Nel complesso, la zona euro si dimena tra
deflazione, stagnazione e calo della produzione industriale, segno che
la crisi ha ormai carattere strutturale. Eppure, tra le pieghe dei
numeri che circolano in questi giorni relativamente agli indicatori
macroeconomici dei vari paesi, si può cogliere qualche segnale in
controtendenza. Ancora in Germania, dove si registra una ripresa più
apprezzabile della domanda interna, nonostante le politiche di
moderazione salariale di questi anni. Facile: con una disoccupazione ai
minimi dagli anni novanta, il reddito disponibile è, complessivamente,
maggiore che in qualsiasi altro paese europeo. Non solo.
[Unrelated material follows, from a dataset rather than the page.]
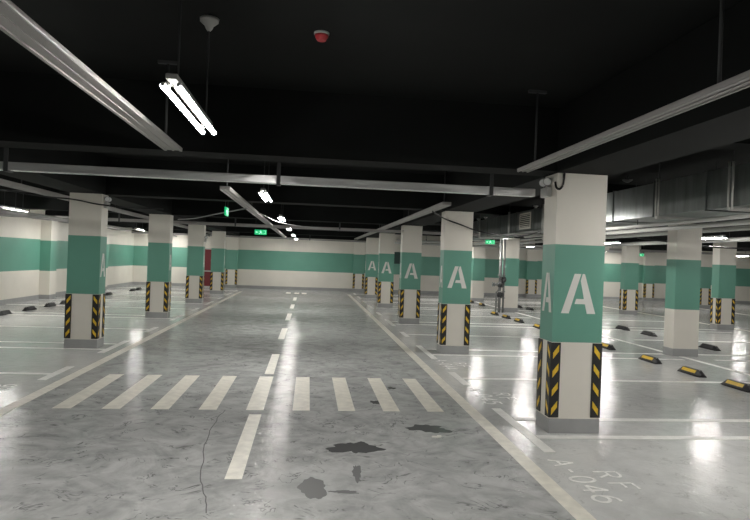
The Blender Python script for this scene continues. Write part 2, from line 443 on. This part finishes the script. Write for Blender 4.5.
# ------------------------------------------------------------------ wheel stops
def wheel_stop(loc, label, group):
    r = thing('wheel_stop', label, 'wheel stop', loc, group)
    # long along y, vehicle side towards -x
    L, W, H = .29, .08, .10
    m = MB('rubber')
    prof = [(-W, 0), (W, 0), (W, .035), (.035, H), (-.03, H), (-W, .03)]
    secs = [(-L, .35), (-L+.10, 1), (L-.10, 1), (L, .35)]
    rings = [[m.bm.verts.new((x*(.8 if s < 1 else 1), y, z*s)) for x, z in prof] for y, s in secs]
    n = len(prof)
    for a, b in zip(rings, rings[1:]):
        for k in range(n): m.bm.faces.new((a[k], a[(k+1)%n], b[(k+1)%n], b[k]))
    m.bm.faces.new(rings[0][::-1]); m.bm.faces.new(rings[-1])
    m.build('body', r)
    y = MB('yellow')
    nx, nz = -(H-.03), .05; ln = math.hypot(nx, nz); ox, oz = nx/ln*.003, nz/ln*.003
    a, b = (-W+.012, .047), (-.036, H-.008)
    y.extr([(a[0]+ox, -.175, a[1]+oz), (a[0]+ox, .175, a[1]+oz), (b[0]+ox, .175, b[1]+oz), (b[0]+ox, -.175, b[1]+oz)], (-ox*.8, 0, -oz*.8))
    y.build('reflective_strip', r)
    e = MB('galv')
    e.lathe([(.013, 0), (.013, .006), (.006, .009)], (0, -L+.085, H*.90), 10)
    e.build('bolt', r)
    MB('galv').lathe([(.013, 0), (.013, .006), (.006, .009)], (0, L-.085, H*.90), 10).build('bolt', r)
    return r
GS = 'wheel stops of the right-hand bays'
s0 = None
spots = [(6.35, 8.2, 'yellow topped wheel stop closest to the camera, at the right edge of the picture'),
         (6.35, 9.28, 'yellow topped wheel stop second from the right edge, in front of the bright white column'),
         (6.35, 10.5, 'yellow topped wheel stop left of the bright white column, third from the right edge'),
         (6.35, 12.15, 'yellow topped wheel stop partly hidden behind the large nearest column'),
         (6.35, 13.2, 'wheel stop hidden behind the large nearest column'),
         (6.28, 15.75, 'wheel stop touching the left edge of the large nearest column'),
         (6.28, 17.3, 'wheel stop right of the fire pipes, second from the large column'),
         (6.28, 18.45, 'wheel stop right below the foot of the guardless column with fire pipes'),
         (6.25, 19.55, 'wheel stop in front of the fire pipes'),
         (7.0, 23.6, 'wheel stop in the gap between second letter A column and fire pipes'),
         (7.0, 25.2, 'smallest wheel stop beside the second letter A column')]
for x, y, lb in spots:
    if s0 is None: s0 = wheel_stop((x, y, 0), lb, GS)
    else: dup(s0, (x, y, 0), lb, GS)
GF = 'black wheel stops of the second right-hand row'
for x, y, lb in ((8.85, 12.35, 'black wheel stop touching the right side of the bright white column'),
                 (8.83, 14.7, 'black wheel stop just left of the bright white column'),
                 (8.80, 15.95, 'black wheel stop second to the left of the bright white column'),
                 (8.42, 22.05, 'black wheel stop right of the grey-footed guardless column, nearer one'),
                 (8.39, 23.2, 'black wheel stop right of the grey-footed guardless column, farther one'),
                 (20.6, 25.6, 'tiny black wheel stop far off at the right edge')):
    dup(s0, (x, y, 0), lb, GF, math.pi)
GW = 'wheel stops along the left wall'
for x, y, lb in ((-7.45, 15.75, 'wheel stop cut by the left edge of the picture'),
                 (-7.42, 17.05, 'wheel stop second from the left edge'),
                 (-7.42, 18.35, 'wheel stop third from the left edge, below the wall pilaster'),
                 (-7.42, 19.45, 'wheel stop touching the left side of the nearest left column'),
                 (-7.44, 23.5, 'wheel stop just right of the nearest left column'),
                 (-7.36, 26.3, 'wheel stop just left of the second left column, nearer one'),
                 (-7.36, 27.2, 'wheel stop half hidden by the second left column')):
    dup(s0, (x, y, 0), lb, GW, 0)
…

Proprio il
regime di (quasi) piena occupazione sta favorendo una ripresa della
dinamica salariale, che, com’è prevedibile, farà sentire i suoi effetti
sui consumi, quindi sull’inflazione.
Lo scorso 13 maggio, il
sindacato dei metalmeccanici Ig Metall e i datori di lavoro hanno
raggiunto un accordo in Nord Reno-Westfalia che prevede un aumento del
4,8% in due anni dei salari del settore, insieme ad un versamento una
tantum di 150 euro. Si tratta di un accordo pilota, da estendere a tutto
il paese, che coinvolgerà a regime circa 4 milioni di lavoratori. Dopo
anni di svalutazione interna, un piccolo dividendo per i lavoratori,
insomma. Ma anche un esempio di come gli squilibri economici siano la
regola di questa Europa, a dispetto degli equilibri formali delle
bilance commerciali. Chi fa finta di non accorgersene, proprio in queste
ore, è il presidente della Bundesbank Jens Weidmann, che, senza pudore,
richiama il nostro Paese ai suoi doveri, ammonendo che «col debito non
si fa crescita». Quale debito, di grazia?